Actions taken today by the Los Angeles City Council have advanced plans for two hotels in the Downtown area.

The City Council voted to authorize the execution of a memorandum of understanding with AECOM Capital and Mack Real Estate Development to provide approximately $17.3 million in financial assistance for a proposed hotel at the corner of 12th and Olive Streets, approximately four blocks east of the Los Angeles Convention Center.  The proposed 16-story hotel, designed by the architecture firm Cuningham Group, would include 243 guest rooms in addition to 4,618 square feet of ground-floor retail space and parking for 38 vehicles.

A feasibility study commissioned by the City of Los Angeles found the proposed hotel has an approximately $50.6 million financing gap, due in part to the need for concrete-frame construction.  This figure is based on an estimated construction budget of $112 million, versus an estimated $61.6 million value for the completed project.

The $17.3 million incentive package was calculated based on an estimated $34.6 million in net new reveues that the hotel would create for the City through construction and the first 25 years of operation.

The report indicates that a groundbreaking for the hotel is expected in December 2019, and completion expected in May 2022.  Similar incentive packages have been provided for other hotel developmetns near the Convention Center, driven in part by a longstanding goal of creating at least 8,000 hotel rooms within walking distance of the facility.

The Los Angeles Times reported last year that the City of Los Angeles has approved $1-billion in incentives for developments since 2005.  The practice has come under criticism from City Controller Ron Galperin, who argued that there is no process for evaluating when and how incentives should be granted to developers.

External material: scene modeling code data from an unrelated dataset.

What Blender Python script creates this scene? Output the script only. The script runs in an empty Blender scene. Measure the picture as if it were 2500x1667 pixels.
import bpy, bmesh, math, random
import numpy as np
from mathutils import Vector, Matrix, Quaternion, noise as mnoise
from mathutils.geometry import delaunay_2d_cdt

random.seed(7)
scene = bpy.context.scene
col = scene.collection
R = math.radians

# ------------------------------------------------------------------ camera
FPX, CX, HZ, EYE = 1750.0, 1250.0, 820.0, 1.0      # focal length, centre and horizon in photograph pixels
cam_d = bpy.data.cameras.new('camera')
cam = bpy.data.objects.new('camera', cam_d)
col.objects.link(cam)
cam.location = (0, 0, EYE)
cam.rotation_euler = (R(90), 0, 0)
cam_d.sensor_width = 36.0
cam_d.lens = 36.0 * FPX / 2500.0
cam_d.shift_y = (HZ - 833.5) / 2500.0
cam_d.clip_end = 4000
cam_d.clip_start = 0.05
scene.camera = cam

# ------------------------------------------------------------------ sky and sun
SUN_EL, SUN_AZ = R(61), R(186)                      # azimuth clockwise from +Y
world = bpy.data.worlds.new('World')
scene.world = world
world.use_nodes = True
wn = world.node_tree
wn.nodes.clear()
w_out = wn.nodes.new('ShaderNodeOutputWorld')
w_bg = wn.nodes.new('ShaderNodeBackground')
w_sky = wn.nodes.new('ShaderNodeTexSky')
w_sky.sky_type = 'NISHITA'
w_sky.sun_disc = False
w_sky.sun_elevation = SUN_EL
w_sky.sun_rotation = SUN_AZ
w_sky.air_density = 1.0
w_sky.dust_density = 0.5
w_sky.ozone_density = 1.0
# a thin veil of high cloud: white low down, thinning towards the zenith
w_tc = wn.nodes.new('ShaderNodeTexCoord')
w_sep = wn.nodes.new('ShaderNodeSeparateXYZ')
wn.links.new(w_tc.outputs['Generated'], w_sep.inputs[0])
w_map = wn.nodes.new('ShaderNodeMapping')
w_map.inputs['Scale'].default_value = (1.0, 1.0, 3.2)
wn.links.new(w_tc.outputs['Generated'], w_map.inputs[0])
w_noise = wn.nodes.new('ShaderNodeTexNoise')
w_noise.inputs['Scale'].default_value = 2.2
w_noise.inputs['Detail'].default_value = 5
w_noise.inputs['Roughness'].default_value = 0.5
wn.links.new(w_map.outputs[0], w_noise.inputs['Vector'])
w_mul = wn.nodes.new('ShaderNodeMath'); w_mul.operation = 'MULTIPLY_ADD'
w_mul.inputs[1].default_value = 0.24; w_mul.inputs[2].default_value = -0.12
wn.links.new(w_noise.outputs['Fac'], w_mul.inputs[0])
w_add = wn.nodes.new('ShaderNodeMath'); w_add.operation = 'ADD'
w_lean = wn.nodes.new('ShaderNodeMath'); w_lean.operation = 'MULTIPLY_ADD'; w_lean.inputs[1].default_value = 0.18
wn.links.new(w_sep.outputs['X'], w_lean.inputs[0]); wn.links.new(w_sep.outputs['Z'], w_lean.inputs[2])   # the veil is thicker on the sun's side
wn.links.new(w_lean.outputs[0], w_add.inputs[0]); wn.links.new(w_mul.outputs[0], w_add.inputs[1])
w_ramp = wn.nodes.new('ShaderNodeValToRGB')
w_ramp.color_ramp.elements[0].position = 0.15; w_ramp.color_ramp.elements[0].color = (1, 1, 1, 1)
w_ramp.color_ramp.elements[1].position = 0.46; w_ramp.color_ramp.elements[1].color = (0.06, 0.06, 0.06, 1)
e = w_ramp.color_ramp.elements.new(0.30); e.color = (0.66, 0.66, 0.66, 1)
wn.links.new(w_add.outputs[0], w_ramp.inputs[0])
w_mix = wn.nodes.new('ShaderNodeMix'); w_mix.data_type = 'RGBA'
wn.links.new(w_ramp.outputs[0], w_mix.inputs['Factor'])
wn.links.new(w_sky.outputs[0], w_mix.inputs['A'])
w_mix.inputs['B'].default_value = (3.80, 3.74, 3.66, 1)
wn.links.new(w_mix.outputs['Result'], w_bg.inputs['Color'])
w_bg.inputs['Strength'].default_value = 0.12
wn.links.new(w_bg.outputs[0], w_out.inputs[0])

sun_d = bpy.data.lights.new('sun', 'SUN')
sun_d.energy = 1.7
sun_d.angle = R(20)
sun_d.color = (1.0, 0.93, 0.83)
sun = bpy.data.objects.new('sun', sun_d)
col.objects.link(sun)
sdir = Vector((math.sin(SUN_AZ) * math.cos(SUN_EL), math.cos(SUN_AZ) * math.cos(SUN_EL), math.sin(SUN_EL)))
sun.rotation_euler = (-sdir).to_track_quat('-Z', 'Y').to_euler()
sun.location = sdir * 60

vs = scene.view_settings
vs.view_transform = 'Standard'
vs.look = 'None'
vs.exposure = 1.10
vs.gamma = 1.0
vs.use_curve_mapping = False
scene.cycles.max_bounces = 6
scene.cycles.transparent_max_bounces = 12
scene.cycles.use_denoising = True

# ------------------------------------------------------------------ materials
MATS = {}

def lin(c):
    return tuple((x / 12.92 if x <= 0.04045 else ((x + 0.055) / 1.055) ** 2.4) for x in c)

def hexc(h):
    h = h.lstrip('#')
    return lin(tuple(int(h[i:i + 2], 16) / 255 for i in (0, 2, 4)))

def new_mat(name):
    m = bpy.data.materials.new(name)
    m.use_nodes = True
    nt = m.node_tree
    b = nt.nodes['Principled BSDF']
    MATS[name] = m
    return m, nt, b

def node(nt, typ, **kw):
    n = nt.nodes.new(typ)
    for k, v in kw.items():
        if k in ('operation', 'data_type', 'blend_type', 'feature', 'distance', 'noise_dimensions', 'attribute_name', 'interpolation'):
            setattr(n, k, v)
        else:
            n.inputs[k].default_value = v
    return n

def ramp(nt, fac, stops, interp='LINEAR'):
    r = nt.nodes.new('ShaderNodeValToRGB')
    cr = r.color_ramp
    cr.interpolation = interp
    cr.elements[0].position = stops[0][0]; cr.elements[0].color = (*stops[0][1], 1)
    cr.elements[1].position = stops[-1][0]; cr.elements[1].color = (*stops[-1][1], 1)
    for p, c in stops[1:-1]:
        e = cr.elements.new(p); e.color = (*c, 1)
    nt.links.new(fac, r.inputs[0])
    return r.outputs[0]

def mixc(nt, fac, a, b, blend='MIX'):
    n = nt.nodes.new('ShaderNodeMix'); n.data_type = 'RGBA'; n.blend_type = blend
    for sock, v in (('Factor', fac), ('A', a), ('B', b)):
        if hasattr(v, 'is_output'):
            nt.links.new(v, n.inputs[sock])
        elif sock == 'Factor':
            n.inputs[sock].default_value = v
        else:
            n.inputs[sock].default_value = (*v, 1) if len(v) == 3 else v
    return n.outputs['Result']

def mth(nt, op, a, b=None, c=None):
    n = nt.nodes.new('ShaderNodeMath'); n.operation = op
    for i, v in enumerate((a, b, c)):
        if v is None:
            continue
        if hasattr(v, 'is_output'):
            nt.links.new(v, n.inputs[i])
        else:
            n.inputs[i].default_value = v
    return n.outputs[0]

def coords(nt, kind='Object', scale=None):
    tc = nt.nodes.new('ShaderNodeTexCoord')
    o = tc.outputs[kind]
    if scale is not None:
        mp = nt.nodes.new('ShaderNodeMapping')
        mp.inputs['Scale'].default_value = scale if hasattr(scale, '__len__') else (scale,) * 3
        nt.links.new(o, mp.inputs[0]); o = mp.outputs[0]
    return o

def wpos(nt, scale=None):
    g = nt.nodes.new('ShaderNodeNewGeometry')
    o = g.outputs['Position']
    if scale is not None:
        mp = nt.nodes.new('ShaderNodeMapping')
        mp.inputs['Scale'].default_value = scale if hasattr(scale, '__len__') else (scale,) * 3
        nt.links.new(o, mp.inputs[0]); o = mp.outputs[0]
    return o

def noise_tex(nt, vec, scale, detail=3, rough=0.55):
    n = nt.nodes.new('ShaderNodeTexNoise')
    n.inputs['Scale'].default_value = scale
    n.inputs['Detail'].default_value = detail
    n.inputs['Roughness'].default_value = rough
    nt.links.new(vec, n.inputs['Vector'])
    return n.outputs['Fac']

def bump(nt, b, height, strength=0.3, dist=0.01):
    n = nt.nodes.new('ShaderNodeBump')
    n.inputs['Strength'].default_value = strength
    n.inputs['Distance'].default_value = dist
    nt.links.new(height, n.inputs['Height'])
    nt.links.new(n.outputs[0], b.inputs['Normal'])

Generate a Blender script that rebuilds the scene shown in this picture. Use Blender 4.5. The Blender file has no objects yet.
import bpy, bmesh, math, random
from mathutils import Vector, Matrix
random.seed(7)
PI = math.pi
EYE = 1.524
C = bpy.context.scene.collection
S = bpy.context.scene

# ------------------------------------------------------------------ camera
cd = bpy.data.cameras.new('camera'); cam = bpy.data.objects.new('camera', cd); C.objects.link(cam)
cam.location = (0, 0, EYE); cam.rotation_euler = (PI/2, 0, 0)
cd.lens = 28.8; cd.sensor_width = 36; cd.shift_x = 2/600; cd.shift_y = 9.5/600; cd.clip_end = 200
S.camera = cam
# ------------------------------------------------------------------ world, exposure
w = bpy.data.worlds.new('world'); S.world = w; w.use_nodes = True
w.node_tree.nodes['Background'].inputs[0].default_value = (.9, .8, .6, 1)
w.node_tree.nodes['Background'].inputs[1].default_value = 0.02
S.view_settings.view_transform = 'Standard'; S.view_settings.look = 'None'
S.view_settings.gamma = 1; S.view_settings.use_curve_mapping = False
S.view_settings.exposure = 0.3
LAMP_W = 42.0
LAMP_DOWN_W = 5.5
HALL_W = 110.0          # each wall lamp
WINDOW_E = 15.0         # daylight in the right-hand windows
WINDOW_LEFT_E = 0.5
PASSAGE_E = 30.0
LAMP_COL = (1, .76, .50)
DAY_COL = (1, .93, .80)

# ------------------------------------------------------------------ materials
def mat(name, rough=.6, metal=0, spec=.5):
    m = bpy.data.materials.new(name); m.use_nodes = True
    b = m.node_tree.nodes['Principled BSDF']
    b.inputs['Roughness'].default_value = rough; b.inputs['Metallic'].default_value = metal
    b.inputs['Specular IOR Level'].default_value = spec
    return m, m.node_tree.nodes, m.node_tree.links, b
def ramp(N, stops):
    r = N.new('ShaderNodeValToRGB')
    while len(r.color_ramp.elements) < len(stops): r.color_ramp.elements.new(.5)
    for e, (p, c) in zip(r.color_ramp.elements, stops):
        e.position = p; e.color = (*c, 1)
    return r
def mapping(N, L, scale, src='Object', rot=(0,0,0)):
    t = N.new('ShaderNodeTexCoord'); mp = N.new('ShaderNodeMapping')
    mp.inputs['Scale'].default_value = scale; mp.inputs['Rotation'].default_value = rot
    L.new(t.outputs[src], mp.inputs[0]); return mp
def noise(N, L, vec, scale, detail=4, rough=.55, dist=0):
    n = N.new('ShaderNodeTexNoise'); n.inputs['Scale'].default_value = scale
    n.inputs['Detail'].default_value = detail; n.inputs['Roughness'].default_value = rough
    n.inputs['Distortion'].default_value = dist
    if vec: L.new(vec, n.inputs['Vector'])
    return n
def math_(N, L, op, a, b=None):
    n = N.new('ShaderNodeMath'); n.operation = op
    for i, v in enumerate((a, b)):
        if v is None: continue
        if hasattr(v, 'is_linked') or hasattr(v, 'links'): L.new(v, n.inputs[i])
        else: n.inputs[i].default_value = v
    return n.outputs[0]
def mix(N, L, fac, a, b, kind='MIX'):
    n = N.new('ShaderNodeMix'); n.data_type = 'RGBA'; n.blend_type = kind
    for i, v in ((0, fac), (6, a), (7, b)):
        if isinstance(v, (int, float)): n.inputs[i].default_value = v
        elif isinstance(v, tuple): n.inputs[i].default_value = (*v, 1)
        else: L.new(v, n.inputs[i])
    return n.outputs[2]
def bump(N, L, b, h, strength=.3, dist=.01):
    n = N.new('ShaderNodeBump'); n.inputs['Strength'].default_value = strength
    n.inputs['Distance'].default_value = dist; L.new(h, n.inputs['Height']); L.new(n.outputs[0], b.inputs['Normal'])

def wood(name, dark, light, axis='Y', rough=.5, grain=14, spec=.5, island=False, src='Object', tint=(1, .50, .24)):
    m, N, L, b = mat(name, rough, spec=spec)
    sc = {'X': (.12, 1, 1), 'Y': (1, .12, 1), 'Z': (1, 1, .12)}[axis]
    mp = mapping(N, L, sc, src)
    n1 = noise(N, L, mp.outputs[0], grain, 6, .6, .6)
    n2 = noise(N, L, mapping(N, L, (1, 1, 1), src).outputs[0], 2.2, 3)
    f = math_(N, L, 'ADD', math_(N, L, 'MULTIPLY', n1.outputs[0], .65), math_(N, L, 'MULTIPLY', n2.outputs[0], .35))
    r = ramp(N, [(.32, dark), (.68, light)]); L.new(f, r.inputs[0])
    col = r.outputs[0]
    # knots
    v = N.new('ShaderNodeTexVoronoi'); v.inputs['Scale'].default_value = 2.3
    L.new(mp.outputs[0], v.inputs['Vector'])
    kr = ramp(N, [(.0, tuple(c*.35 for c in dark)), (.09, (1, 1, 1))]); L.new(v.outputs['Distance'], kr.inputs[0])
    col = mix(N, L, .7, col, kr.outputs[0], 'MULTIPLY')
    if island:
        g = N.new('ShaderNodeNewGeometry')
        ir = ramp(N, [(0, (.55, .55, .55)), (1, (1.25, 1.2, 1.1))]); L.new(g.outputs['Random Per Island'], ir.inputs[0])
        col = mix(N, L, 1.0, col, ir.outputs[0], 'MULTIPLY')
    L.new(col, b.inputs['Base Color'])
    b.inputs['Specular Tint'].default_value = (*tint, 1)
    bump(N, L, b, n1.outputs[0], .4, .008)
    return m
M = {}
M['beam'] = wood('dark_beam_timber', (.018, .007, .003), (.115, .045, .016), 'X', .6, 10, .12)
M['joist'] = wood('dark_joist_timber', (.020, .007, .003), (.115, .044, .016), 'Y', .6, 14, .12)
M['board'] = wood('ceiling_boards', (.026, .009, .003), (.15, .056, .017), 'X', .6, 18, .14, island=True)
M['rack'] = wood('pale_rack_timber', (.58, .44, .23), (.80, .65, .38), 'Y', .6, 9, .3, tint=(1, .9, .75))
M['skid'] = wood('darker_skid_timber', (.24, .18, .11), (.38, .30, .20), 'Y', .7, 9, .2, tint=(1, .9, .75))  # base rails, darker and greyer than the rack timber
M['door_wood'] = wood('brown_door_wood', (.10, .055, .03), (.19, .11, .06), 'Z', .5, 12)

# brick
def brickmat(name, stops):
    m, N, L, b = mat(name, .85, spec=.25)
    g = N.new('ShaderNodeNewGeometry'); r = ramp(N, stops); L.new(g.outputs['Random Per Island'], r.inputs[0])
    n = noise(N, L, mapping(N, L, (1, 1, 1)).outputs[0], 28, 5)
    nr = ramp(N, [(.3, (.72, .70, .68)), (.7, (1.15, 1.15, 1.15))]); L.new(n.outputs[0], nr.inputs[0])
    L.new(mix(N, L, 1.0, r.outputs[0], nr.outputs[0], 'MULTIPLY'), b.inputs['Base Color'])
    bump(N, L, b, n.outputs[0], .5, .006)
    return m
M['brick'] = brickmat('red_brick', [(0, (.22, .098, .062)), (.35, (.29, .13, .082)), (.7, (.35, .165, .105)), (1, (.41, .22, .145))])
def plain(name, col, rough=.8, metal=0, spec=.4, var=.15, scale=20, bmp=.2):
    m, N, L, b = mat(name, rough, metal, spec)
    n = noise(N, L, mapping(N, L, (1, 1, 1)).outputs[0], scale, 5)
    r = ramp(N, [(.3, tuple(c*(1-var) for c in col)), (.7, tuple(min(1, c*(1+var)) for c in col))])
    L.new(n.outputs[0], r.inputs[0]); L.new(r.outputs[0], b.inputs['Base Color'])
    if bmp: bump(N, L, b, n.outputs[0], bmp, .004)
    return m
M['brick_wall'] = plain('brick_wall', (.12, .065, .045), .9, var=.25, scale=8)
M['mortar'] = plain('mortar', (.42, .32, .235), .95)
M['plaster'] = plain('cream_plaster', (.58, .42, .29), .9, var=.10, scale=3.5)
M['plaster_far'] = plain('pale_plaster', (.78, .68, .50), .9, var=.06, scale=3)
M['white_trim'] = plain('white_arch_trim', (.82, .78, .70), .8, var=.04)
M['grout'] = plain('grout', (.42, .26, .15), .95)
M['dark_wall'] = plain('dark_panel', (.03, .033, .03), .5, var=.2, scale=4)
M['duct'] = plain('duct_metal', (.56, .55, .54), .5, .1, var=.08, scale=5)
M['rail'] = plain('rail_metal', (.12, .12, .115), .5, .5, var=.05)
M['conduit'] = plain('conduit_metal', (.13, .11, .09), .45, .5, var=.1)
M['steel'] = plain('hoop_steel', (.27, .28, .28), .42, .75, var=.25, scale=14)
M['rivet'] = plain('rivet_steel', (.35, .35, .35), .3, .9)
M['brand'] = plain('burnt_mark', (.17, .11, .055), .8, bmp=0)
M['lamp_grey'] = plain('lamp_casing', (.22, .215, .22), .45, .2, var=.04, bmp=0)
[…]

In a separate vote, the City Council concurred an earlier decision by the Central Area Planning Commission and denied an appeal of a proposed hotel at 124 E. Olympic Boulevard in the Fashion District.

The Mart South Hotel, planned by Jamison Services, Inc., would convert a six-story edifice from the 1950s into a 149-room hotel featuring ground-floor retail space and a rooftop pool deck.  It is being designed by KFA Architecture.

The appeal filed by the hotel labor union UNITE HERE Local 11 argued that the project should not be deemed exempt from the California Environmental Quality Act.